Tomada das universidades – Gramsci defendia que intelectuais orgânicos deveriam ocupar os espaços acadêmicos para difundir a visão revolucionária. Bernardin confirma que os Institutos de Formação de Professores se tornaram centros de difusão de psicopedagogia voltada a inculcar valores preestabelecidos.
Controle internacional da pedagogia – O autor expõe o papel da Unesco e da OCDE na difusão de modelos pedagógicos uniformizados. Tal ingerência global reforça a tese gramscista de que a hegemonia não se constrói apenas dentro das fronteiras nacionais, mas por meio de blocos históricos transnacionais.
Infiltração gradual – Enquanto Marx previa revolução abrupta, Bernardin mostra a eficácia da infiltração lenta: ciclos escolares reformulados, currículos adaptados, avaliações voltadas a atitudes. Tudo sem ruptura aparente, mas com efeitos profundos — o mesmo gradualismo defendido por Gramsci.
Aqui se encontra a chave do processo: Gramsci não substitui Marx, mas o prepara.
A hegemonia cultural conquistada pela infiltração educacional e pela formação de intelectuais orgânicos cria uma sociedade intelectualmente condicionada.
As novas gerações, moldadas desde cedo, assimilam valores e narrativas que fragilizam resistências às ideias revolucionárias.
Uma vez que a hegemonia esteja consolidada, o terreno está pronto para a etapa marxista: a ruptura violenta e a instauração de uma ditadura do proletariado passam a parecer naturais, legítimas ou até desejáveis.
Dessa forma, a pedagogia gramscista atua como catalisador da teoria marxista: sem precisar impor pela força no início, prepara subjetivamente a população para aceitar a violência revolucionária quando esta se apresentar como desfecho inevitável.
O cruzamento das ideias revela que a atual crise educacional não é mero acidente, mas resultado de um plano estratégico de hegemonia cultural. A perda de densidade acadêmica e a ênfase em competências socioemocionais não significam apenas modernização pedagógica: representam a transformação da escola em aparelho ideológico, onde se internalizam valores úteis a projetos de poder.

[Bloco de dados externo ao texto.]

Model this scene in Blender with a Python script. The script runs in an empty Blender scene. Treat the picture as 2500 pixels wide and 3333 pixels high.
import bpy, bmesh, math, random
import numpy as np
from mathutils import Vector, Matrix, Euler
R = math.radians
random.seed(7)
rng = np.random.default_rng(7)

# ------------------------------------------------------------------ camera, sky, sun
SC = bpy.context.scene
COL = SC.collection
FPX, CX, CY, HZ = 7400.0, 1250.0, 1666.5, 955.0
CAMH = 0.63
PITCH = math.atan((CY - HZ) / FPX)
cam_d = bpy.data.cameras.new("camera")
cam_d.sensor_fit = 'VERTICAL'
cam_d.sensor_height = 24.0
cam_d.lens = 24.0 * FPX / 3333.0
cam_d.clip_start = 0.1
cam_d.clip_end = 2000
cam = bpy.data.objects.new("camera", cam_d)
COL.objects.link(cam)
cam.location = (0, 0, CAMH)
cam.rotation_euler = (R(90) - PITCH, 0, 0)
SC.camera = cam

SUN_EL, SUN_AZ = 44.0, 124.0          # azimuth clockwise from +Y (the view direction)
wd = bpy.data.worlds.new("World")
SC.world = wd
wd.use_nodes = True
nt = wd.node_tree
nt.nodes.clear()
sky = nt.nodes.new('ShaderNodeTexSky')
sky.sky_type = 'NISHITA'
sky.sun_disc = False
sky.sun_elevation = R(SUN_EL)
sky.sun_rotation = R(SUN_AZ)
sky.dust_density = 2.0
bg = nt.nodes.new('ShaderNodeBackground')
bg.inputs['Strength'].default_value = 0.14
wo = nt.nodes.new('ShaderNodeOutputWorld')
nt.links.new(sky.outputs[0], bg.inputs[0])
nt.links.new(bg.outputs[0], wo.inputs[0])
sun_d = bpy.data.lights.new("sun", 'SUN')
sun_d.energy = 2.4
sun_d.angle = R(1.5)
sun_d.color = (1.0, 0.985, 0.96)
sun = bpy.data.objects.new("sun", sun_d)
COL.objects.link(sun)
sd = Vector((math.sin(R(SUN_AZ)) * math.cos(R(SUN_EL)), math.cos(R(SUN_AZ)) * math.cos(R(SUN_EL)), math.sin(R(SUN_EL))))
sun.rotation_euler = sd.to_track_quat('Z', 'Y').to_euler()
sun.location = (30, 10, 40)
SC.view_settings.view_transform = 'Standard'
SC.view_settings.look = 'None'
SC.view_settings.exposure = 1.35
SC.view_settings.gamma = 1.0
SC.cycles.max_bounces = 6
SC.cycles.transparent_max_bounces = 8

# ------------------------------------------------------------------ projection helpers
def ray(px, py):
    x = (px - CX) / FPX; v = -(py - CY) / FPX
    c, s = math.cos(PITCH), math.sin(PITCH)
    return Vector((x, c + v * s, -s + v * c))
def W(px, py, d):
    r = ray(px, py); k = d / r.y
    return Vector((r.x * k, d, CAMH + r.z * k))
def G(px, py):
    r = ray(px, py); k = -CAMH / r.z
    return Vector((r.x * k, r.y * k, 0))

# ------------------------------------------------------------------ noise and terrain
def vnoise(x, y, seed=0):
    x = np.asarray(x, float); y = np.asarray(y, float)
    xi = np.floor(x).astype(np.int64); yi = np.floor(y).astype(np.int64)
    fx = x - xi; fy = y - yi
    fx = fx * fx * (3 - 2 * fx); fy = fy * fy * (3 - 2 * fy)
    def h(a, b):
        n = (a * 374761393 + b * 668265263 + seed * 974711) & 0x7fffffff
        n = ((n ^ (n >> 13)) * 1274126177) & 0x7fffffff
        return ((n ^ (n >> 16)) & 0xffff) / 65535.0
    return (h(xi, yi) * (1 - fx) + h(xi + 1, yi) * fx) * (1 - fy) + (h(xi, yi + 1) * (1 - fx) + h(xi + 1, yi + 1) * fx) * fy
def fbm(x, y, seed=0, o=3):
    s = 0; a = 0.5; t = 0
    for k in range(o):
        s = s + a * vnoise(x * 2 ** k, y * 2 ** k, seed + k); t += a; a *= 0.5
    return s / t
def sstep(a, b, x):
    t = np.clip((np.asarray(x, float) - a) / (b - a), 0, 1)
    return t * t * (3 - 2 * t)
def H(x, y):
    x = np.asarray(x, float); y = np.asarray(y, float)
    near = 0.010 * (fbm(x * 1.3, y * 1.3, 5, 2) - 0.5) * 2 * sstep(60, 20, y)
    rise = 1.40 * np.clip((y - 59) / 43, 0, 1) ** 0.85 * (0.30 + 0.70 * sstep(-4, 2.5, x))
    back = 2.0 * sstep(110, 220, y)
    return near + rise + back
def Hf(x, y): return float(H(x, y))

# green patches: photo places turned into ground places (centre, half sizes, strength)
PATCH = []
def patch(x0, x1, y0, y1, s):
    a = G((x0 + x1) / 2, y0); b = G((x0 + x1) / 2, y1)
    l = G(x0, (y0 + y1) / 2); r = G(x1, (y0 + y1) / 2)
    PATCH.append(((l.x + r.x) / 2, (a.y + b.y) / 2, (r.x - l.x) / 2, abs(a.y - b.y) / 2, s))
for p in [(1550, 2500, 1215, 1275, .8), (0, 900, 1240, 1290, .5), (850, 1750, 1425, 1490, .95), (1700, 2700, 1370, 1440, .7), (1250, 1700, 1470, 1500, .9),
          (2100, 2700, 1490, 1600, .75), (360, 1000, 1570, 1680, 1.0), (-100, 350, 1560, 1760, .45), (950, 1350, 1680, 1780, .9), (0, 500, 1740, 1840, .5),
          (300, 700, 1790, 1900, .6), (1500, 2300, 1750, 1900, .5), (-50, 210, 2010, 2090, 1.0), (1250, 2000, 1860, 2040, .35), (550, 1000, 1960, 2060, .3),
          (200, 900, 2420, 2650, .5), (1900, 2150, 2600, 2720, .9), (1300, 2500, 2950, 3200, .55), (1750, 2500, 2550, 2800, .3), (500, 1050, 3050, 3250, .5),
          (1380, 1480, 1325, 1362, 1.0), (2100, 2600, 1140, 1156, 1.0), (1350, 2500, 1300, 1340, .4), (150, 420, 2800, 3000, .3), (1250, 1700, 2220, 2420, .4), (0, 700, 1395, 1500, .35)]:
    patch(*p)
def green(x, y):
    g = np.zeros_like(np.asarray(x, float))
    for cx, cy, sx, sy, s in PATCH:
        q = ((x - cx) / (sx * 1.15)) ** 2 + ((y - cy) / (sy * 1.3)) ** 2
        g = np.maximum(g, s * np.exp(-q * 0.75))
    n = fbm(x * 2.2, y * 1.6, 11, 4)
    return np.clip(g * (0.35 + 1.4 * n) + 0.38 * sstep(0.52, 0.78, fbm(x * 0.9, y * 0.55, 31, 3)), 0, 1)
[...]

Assim, a revolução cultural gramscista encontra sua aplicação mais evidente na sala de aula, legitimada pelo discurso de inovação pedagógica que Bernardin desmascara.
O diálogo entre Pascal Bernardin e Antonio Gramsci evidencia que a tomada do sistema educacional é a peça central da revolução cultural contemporânea. Se Marx via a revolução pela força, Gramsci percebeu que o caminho seguro era moldar consciências através da escola. Bernardin demonstra como essa estratégia foi operacionalizada por meio da psicopedagogia e das reformas globais da educação.

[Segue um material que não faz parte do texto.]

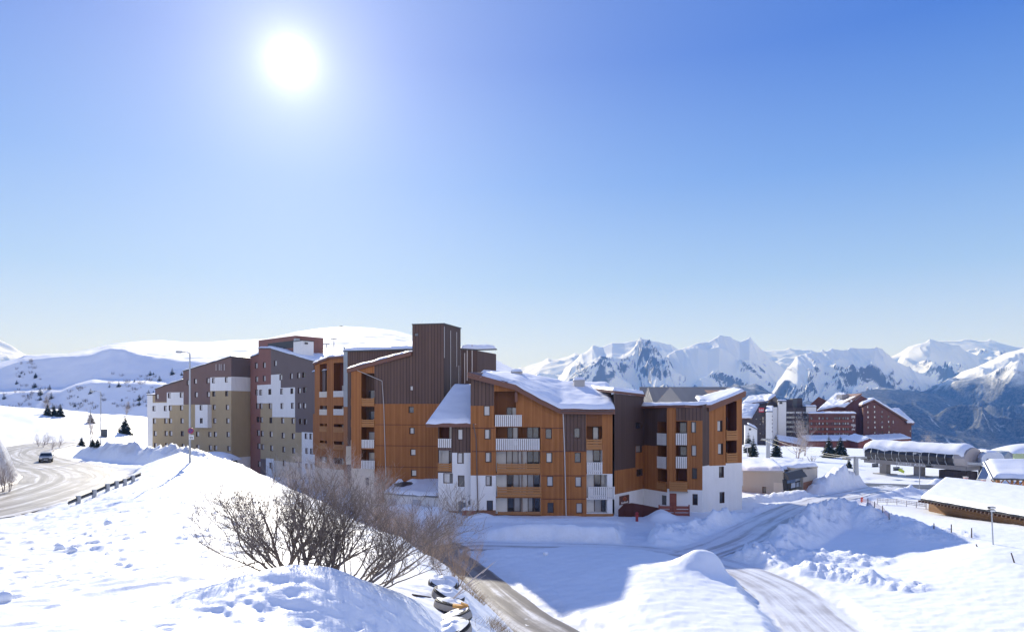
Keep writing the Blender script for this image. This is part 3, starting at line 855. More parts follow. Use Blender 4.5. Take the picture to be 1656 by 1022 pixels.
def skin(mb, fc, z0, top, base, panels=(), holes=()):
    """wall face of coloured panels with real openings; top: (u, z) polyline from u=0 to u=L
    panels: (u0,u1,z0,z1,mat) later ones win; holes: (u0,u1,z0,z1,depth,reveal,back)"""
    L = fc.L
    top = sorted(top, key=lambda q: q[0]) if all(top[i][0] <= top[i + 1][0] for i in range(len(top) - 1)) else list(top)
    us, zs = {0.0, L}, {z0}
    zmax = max(z for _, z in top)
    zs.add(zmax)
    for u, z in top: us.add(min(max(u, 0), L))
    for q in list(panels) + list(holes):
        us.add(min(max(q[0], 0), L)); us.add(min(max(q[1], 0), L)); zs.add(min(max(q[2], z0), zmax)); zs.add(min(max(q[3], z0), zmax))
    def uniq(a):
        a = sorted(a); o = [a[0]]
        for x in a[1:]:
            if x - o[-1] > 1e-3: o.append(x)
        return o
    us, zs = uniq(us), uniq(zs)
    def topz(u, right):
        # value of the top line just right / left of u (steps allowed)
        for (ua, za), (ub, zb) in zip(top[:-1], top[1:]):
            if ub - ua < 1e-4: continue
            if (ua - 1e-3 <= u < ub - 1e-3) if right else (ua + 1e-3 < u <= ub + 1e-3):
                return za + (zb - za) * (u - ua) / (ub - ua)
        return top[-1][1] if u > L / 2 else top[0][1]
    for i in range(len(us) - 1):
        ua, ub = us[i], us[i + 1]; ta, tb = topz(ua, True), topz(ub, False)
        for j in range(len(zs) - 1):
            za, zb = zs[j], zs[j + 1]
            uc, zc = (ua + ub) / 2, (za + zb) / 2
            if any(h[0] - 1e-3 < uc < h[1] + 1e-3 and h[2] - 1e-3 < zc < h[3] + 1e-3 for h in holes): continue
            mat = base
            for q in panels:
                if q[0] - 1e-3 < uc < q[1] + 1e-3 and q[2] - 1e-3 < zc < q[3] + 1e-3: mat = q[4]
            poly = [(ua, za), (ub, za), (ub, zb), (ua, zb)]
            out = []
            def f(q): return (ta + (tb - ta) * (q[0] - ua) / (ub - ua)) - q[1]
            for k in range(4):
                a, b = poly[k], poly[(k + 1) % 4]; fa, fb = f(a), f(b)
                if fa >= 0: out.append(a)
                if (fa >= 0) != (fb >= 0):
                    t = fa / (fa - fb); out.append((a[0] + (b[0] - a[0]) * t, a[1] + (b[1] - a[1]) * t))
            if len(out) >= 3: mb.face([fc.p(*q) for q in out], mat, out)
    for h in holes:
        u0, u1, a, b, dp, rv, back = h
        u0, u1, a, b = max(u0, 0), min(u1, L), max(a, z0), b
        for (q0, q1) in (((u0, a), (u0, b)), ((u1, b), (u1, a)), ((u1, a), (u0, a)), ((u0, b), (u1, b))):
            P, Q = fc.p(*q0), fc.p(*q1); P2, Q2 = fc.p(*q0, -dp), fc.p(*q1, -dp)
            ln = (Q - P).length
            vert = abs(q0[0] - q1[0]) < 1e-6
            uv = [(0, 0), (0, ln), (dp, ln), (dp, 0)] if vert else [(0, 0), (ln, 0), (ln, dp), (0, dp)]
            mb.face([P, Q, Q2, P2], rv, uv)
        if back is not None:
            mb.face([fc.p(u0, a, -dp), fc.p(u1, a, -dp), fc.p(u1, b, -dp), fc.p(u0, b, -dp)], back, [(u0, a), (u1, a), (u1, b), (u0, b)])

def window(parent, fc, r, out, pane='pane', frame='frame', fw=0.07, mull=1, sill=False):
    """framed window as a part, its glass a sub-part; out = offset of the frame's face from the wall plane"""
    u0, u1, z0, z1 = r
    w = MB(); fm = M[frame]
    d = 0.07
    def bar(a, b, c, e): w.obox(fc.p(a, c, out - d), fc.e * (b - a), fc.n * d, Vector((0, 0, e - c)), fm)
    bar(u0, u0 + fw, z0, z1); bar(u1 - fw, u1, z0, z1)
    bar(u0 + fw, u1 - fw, z0, z0 + fw); bar(u0 + fw, u1 - fw, z1 - fw, z1)
    for k in range(1, mull):
        m = u0 + (u1 - u0) * k / mull
        bar(m - fw / 2, m + fw / 2, z0 + fw, z1 - fw)
    if sill: w.obox(fc.p(u0 - .05, z0 - .06, out - .05), fc.e * (u1 - u0 + .1), fc.n * .16, Vector((0, 0, .05)), M['snow'])
    f = w.build('window', parent)
    for k in range(mull):
        a = u0 + (u1 - u0) * k / mull + fw * 0.6; b = u0 + (u1 - u0) * (k + 1) / mull - fw * 0.6
        g = MB(); g.obox(fc.p(a, z0 + fw * .6, out - .045), fc.e * (b - a), fc.n * .015, Vector((0, 0, z1 - z0 - 1.2 * fw)), M[pane])
        # local origin in the pane so that every pane keeps its own look
        g.build('pane', f)
    return f

def railing(parent, fc, r, kind, out=0.06, slab=0.0, posts=True):
    """balcony front: kind white = upright white boards, wood = long planks with open gaps"""
    u0, u1, z0, z1 = r
    w = MB()
    b = None
    if slab:
        s_ = MB(); s_.obox(fc.p(u0, z0 - .16, -slab), fc.e * (u1 - u0), fc.n * (slab + out), Vector((0, 0, .14)), M['slab'])
        b = s_.build('balcony', parent)
    if kind == 'white':
        n = max(3, int((u1 - u0) / 0.21)); st = (u1 - u0) / n
        for k in range(n):
            w.obox(fc.p(u0 + k * st + .02, z0, out), fc.e * (st - .065), fc.n * .03, Vector((0, 0, z1 - z0)), M['rail_white'])
        for zz in (z0 + .12, z1 - .18): w.obox(fc.p(u0, zz, out - .05), fc.e * (u1 - u0), fc.n * .048, Vector((0, 0, .09)), M['recess_dark'])
        w.obox(fc.p(u0, z1 - .001, out - .04), fc.e * (u1 - u0), fc.n * .1, Vector((0, 0, .04)), M['rail_white'])
    else:
        tm = M['timber'] if kind == 'wood' else M['timber_red']
        h = z1 - z0; n = 4
        for k in range(n):
            hh = h / n * (0.86 if k < n - 1 else 0.62)
            zz = z0 + h * k / n
            w.obox(fc.p(u0, zz, out), fc.e * (u1 - u0), fc.n * .04, Vector((0, 0, hh if k else hh * 1.08)), tm)
        m = max(1, int((u1 - u0) / 1.6))
        for k in range(m + 1):
            uu = u0 + (u1 - u0 - .1) * k / m
            w.obox(fc.p(uu, z0, out - .09), fc.e * .1, fc.n * .088, Vector((0, 0, h)), tm)
    return w.build('railing', b if b else parent)

def plane_body(mb, P, mat):
    mb.face(P, mat, [(0, 0), ((P[1] - P[0]).length, 0), ((P[2] - P[3]).length, (P[2] - P[1]).length), (0, (P[3] - P[0]).length)])

def ruled_roof(parent, front, back, mat, th=0.22, of=0.5, ob=0.3, os=0.25, snow=None, snow_t=0.35, seed=1, fascia=None, cut=None, name='roof', snow_cover=None, lump=.45):
    """roof slab between two polylines of points (same count); snow: thickness of the blanket as a child"""
    fr = [Vector(p) for p in front]; bk = [Vector(p) for p in back]
    s0 = (fr[0] - fr[-1]).normalized() * os
    fr[0] = fr[0] + s0; fr[-1] = fr[-1] - s0; bk[0] = bk[0] + s0; bk[-1] = bk[-1] - s0
    F2, B2 = [], []
    for a, b in zip(fr, bk):
        d = (a - b).normalized(); F2.append(a + d * of); B2.append(b - d * ob)
    w = MB(); up = Vector((0, 0, th))
    n = len(F2)
    for i in range(n - 1):
        a, b, c, d = F2[i], F2[i + 1], B2[i + 1], B2[i]
        L1 = (b - a).length; D1 = (d - a).length
        w.face([a + up, b + up, c + up, d + up], mat, [(0, 0), (L1, 0), (L1, D1), (0, D1)])
        w.face([b, a, d, c], fascia or mat)
        w.face([a, b, b + up, a + up], fascia or mat, [(0, 0), (L1, 0), (L1, th), (0, th)])
        w.face([c, d, d + up, c + up], fascia or mat)
    for a, d in ((F2[0], B2[0]), (B2[-1], F2[-1])): w.face([d, a, a + up, d + up], fascia or mat)
    roof = w.build(name, parent)
    if snow:
        blanket(roof, [p + up for p in F2], [p + up for p in B2], snow, seed, snow_cover, lump=lump)
    return roof

def blanket(parent, fr, bk, t, seed, cover=None, name='roof_snow', mat='snow_roof', lump=.45):
    """a lumpy snow layer lying on a ruled surface; cover(u, v) -> 0..1 thins it out"""
    ln = [0.0]
    for a, b in zip(fr[:-1], fr[1:]): ln.append(ln[-1] + (b - a).length)
    Lu = ln[-1]; Lv = max((a - b).length for a, b in zip(fr, bk))
    nu, nv = max(10, min(90, int(Lu / 0.35))), max(8, min(60, int(Lv / 0.35)))
    U, V = np.meshgrid(np.linspace(0, 1, nu), np.linspace(0, 1, nv))
    fa, ba = np.array([tuple(p) for p in fr]), np.array([tuple(p) for p in bk])
    lp = np.array(ln) / Lu
    Pf = np.stack([np.interp(U, lp, fa[:, i]) for i in range(3)], -1)
    Pb = np.stack([np.interp(U, lp, ba[:, i]) for i in range(3)], -1)
    wob = fbm(U * Lu / 1.1 + seed, V * 0 + seed, 3, seed) * 0.30 / max(Lv, 1)
    Vv = V + (1 - V) ** 3 * (wob - 0.01)
    P = Pf + (Pb - Pf) * Vv[..., None]
    e = np.minimum(np.minimum(U * Lu, (1 - U) * Lu), np.minimum(V * Lv, (1 - V) * Lv))
    h = t * np.sqrt(np.clip(e / (t * 1.1), 0, 1)) * (1 + lump * fbm(U * Lu / 1.7, V * Lv / 1.7, 4, seed + 1) + .27 * lump * fbm(U * Lu / .4, V * Lv / .4, 2, seed + 2))
    if cover is not None:
        c = cover(U, V) + fbm(U * Lu / 2.2, V * Lv / 1.1, 4, seed + 3) * 0.40
        h = h * sstep(0.42, 0.62, c) - (1 - sstep(0.36, 0.46, c)) * 0.28
    P[..., 2] += h + 0.006
    o = grid_object(name, P, [M[mat]], parent=parent)
    off = abs_loc(parent)
    co = np.zeros(len(o.data.vertices) * 3, dtype=np.float32); o.data.vertices.foreach_get('co', co)
    co = co.reshape(-1, 3) - np.array(off, dtype=np.float32); o.data.vertices.foreach_set('co', co.ravel())
    o.data.update()
    return o

def root_at(name, x, y, z, label, cat, group=None):
    return thing(name, (x, y, z), label, cat, group)

def loggia_window(parent, fc, r, depth, pane='pane_mix', mull=1):
    return window(parent, fc, r, -depth + 0.075, pane, 'frame', 0.09, mull)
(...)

No entanto, a infiltração gradual não exclui a ruptura marxista: ao contrário, prepara-a. Uma vez moldadas as consciências, a sociedade encontra-se pronta para aceitar — e até clamar por — a revolução.
A crise
atual da educação, portanto, não é apenas pedagógica, mas civilizacional:
revela a disputa pelo controle da mente e da cultura. Reconhecer esse processo
é o primeiro passo para resgatar a escola como espaço de conhecimento,
liberdade intelectual e formação crítica — e não de doutrinação.